Oberflächlich betrachtet ist dies schon jetzt eine Erfolgsgeschichte: Während praktisch alle OECD-Länder in eine deutliche Rezession stürzen, kann die Volksrepublik noch immer auf ein Plus am Ende des Kalenderjahres hoffen. Die Versicherungsgesellschaft Swiss Re geht sogar von einem Wachstum von bis zu 2,7 Prozent aus.

Bei näherer Betrachtung wird jedoch deutlich, dass sich die anfänglichen Hoffnungen Chinas auf ein V-förmiges Wachstum nicht erfüllen werden. Die aktuell veröffentlichten Einkaufsmanager-Indizes – sowohl der vom staatlichen Statistikbüro publizierter als auch das privatwirtschaftliche Äquivalent vom Analyseinstitut Caixin – belegen zwar deutlich, dass die Industrieproduktion in den Fabriken des Landes weiterhin steigt. Jedoch stagniert die Erholung zum zweiten Monat in Folge.

Exportabhängigkeit lähmt

Der Subindex für „neue Exportaufträge“ fällt sogar krass negativ aus, was auf das Kernproblem der chinesischen Wirtschaft hindeutet: die schwache Nachfrage aus dem Ausland. Auch wenn das Land im Vergleich zu noch vor zehn Jahren deutlich weniger von Auslandsexporten abhängig ist, kann der Riese aus Fernost ohne eine stabile Weltwirtschaft nur bedingt die Krise meistern.

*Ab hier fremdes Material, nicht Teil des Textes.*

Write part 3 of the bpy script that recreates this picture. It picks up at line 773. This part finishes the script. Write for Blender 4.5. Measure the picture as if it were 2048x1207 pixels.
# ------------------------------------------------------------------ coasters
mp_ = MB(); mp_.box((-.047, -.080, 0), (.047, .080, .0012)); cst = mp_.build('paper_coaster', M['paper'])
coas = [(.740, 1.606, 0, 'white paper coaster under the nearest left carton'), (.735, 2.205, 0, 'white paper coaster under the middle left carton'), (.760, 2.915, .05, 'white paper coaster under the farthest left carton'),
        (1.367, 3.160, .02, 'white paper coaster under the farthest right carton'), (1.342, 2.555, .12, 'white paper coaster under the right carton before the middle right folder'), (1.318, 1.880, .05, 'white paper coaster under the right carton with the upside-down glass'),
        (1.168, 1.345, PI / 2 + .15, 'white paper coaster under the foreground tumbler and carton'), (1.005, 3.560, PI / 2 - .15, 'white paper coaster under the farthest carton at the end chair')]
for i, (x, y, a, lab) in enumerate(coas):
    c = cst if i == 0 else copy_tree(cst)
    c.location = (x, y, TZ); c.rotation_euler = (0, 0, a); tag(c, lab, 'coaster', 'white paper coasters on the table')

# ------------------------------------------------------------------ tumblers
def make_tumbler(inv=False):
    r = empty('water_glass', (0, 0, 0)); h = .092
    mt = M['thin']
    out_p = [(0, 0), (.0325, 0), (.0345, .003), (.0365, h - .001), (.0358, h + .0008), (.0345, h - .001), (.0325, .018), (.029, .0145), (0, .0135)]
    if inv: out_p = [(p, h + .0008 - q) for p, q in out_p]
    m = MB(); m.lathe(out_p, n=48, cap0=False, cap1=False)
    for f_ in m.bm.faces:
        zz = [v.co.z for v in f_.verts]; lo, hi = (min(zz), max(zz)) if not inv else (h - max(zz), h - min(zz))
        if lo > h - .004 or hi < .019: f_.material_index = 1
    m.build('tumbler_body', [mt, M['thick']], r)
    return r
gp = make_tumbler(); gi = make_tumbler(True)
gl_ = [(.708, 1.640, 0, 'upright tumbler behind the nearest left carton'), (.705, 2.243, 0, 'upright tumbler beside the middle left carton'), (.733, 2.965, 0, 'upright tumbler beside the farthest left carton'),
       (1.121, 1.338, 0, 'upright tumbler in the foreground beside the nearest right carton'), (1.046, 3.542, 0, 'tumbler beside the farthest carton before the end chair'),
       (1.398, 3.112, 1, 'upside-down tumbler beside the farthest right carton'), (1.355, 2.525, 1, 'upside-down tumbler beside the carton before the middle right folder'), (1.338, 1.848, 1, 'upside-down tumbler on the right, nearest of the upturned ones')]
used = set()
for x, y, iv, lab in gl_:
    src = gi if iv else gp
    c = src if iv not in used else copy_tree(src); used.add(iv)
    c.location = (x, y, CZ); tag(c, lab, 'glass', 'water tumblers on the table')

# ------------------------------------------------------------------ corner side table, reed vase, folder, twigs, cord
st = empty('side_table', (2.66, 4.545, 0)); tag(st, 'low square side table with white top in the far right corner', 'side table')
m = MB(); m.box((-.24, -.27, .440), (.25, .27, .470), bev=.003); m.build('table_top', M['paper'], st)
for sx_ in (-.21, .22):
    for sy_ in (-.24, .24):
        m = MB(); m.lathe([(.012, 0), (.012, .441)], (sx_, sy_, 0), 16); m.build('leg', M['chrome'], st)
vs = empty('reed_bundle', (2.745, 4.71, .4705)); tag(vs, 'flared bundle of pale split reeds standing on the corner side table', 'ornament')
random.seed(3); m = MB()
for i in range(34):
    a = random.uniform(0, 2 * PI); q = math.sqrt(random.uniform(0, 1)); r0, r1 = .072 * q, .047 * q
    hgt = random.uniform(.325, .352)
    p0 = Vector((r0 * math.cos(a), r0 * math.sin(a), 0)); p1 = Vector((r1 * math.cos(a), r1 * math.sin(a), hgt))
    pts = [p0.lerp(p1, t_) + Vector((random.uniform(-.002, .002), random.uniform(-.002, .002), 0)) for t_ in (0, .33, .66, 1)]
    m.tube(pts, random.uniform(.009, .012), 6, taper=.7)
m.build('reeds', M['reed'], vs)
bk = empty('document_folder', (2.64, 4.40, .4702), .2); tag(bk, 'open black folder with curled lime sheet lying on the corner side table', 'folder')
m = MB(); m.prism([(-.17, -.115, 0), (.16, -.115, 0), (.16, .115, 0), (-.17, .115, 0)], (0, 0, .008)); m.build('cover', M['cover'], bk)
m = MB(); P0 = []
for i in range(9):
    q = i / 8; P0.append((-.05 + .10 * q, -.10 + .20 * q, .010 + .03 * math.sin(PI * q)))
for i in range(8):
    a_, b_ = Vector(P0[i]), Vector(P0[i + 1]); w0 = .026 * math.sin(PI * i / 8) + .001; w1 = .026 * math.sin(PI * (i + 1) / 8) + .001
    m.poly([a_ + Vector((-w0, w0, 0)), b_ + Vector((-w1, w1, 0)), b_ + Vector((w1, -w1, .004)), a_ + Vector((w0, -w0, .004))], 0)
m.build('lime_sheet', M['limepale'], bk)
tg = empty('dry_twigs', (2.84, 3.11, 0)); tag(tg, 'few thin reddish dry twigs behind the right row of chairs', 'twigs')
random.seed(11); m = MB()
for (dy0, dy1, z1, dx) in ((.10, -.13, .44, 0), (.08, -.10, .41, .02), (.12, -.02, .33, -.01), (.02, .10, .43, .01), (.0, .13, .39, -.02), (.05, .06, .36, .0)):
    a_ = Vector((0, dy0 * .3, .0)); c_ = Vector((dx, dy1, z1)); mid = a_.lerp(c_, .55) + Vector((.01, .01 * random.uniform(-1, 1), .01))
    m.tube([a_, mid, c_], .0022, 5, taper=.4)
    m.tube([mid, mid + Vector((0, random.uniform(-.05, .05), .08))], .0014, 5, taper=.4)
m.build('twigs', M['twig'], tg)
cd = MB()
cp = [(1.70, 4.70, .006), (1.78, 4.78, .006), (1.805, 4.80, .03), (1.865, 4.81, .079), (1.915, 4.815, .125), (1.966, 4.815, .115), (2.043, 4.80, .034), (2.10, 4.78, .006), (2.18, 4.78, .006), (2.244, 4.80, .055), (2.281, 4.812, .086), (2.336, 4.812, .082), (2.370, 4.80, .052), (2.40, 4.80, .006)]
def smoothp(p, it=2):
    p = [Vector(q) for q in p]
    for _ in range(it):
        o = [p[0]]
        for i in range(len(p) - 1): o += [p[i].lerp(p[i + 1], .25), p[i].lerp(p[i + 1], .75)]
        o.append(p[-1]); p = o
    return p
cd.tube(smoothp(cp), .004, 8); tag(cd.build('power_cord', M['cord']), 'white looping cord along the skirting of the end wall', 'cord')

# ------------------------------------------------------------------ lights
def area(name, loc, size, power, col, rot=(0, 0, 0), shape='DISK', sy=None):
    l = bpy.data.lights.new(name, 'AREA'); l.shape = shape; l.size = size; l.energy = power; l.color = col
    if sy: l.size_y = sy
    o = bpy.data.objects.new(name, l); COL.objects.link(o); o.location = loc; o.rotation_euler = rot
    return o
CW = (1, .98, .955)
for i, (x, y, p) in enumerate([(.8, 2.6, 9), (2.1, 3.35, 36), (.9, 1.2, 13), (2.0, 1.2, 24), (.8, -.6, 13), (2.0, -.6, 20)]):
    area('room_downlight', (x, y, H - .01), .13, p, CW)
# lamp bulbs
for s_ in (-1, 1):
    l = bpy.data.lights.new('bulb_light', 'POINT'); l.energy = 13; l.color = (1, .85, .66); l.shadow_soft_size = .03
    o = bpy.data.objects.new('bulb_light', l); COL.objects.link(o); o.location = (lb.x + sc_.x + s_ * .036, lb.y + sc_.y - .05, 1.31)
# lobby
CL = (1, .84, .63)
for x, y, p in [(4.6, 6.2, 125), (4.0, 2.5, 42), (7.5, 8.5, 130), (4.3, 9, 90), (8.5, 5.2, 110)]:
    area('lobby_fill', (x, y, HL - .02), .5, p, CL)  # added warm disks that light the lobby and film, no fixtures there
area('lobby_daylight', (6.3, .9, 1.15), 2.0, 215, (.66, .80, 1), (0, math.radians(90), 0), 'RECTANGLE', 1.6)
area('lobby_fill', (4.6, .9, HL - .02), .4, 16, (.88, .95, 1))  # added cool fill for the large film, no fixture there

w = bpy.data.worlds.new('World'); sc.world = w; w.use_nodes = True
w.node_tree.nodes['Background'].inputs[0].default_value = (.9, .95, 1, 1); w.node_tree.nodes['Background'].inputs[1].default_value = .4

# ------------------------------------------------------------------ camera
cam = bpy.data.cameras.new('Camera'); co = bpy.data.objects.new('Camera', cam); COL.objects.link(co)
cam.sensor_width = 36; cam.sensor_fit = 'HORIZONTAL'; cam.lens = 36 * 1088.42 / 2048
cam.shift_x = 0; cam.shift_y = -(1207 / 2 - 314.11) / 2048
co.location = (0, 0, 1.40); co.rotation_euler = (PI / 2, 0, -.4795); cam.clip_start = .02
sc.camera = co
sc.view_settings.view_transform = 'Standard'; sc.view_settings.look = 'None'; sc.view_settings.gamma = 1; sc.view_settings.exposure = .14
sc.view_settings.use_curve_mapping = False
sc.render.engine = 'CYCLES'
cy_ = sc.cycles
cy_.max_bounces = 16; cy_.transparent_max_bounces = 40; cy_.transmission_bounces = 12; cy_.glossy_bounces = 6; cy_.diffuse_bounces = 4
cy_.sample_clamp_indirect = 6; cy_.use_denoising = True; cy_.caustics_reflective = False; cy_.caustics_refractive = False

Ende Mai hat Chinas Premierminister Li Keqiang erstmals in der Geschichte des Nationalen Volkskongresses kein numerisches Wachstumsziel für das laufende Kalenderjahr ausgegeben, sondern visiert stattdessen die Stabilisierung des Arbeitsmarktes an. „Noch immer gibt es über 600 Millionen Chinesen mit einem monatlichen Einkommen von kaum 1.000 Yuan (125 Euro)“, sagte Li bei seiner Rede. Das ehrgeizige Ziel der Kommunistischen Partei ist es, bis Jahresende neun Millionen Jobs zu kreieren – und dadurch auch die gesellschaftliche Stabilität zu wahren.

128 Milliarden Euro als Starthilfe

Zudem hat die Staatsführung auch ein umgerechnet rund 128 Milliarden Euro großes Stimuli-Paket geschnürt. Dabei werden vor allem Staatsfirmen aus dem Bausektor für Infrastrukturprojekte unterstützt. „Wir haben derzeit viele neue Projekte bekommen und investieren auch mehr als sonst“, sagt etwa die Mitarbeiterin einer Pekinger Baufirma mit der Bitte um Anonymität.

Noch völlig unklar ist, wie hart der androhende „Finanzkrieg“ mit den Vereinigten Staaten die chinesische Volkswirtschaft treffen könnte. US-Präsident Donald Trump prüft derzeit wegen eines von Peking geplantem nationalen Sicherheitsgesetz für Hongkong Sanktionsmöglichkeiten. Im schlimmsten Fall könnte Trump Banken und Unternehmen vom Dollar-System abschneiden oder chinesische Firmen vom US-Aktienmarkt schmeißen. Dabei geht Washington mit solchen Drohungen ein gefährliches Risiko ein, denn China ist mit Japan nach wie vor der größte Gläubiger für die Schulden der Vereinigten Staaten.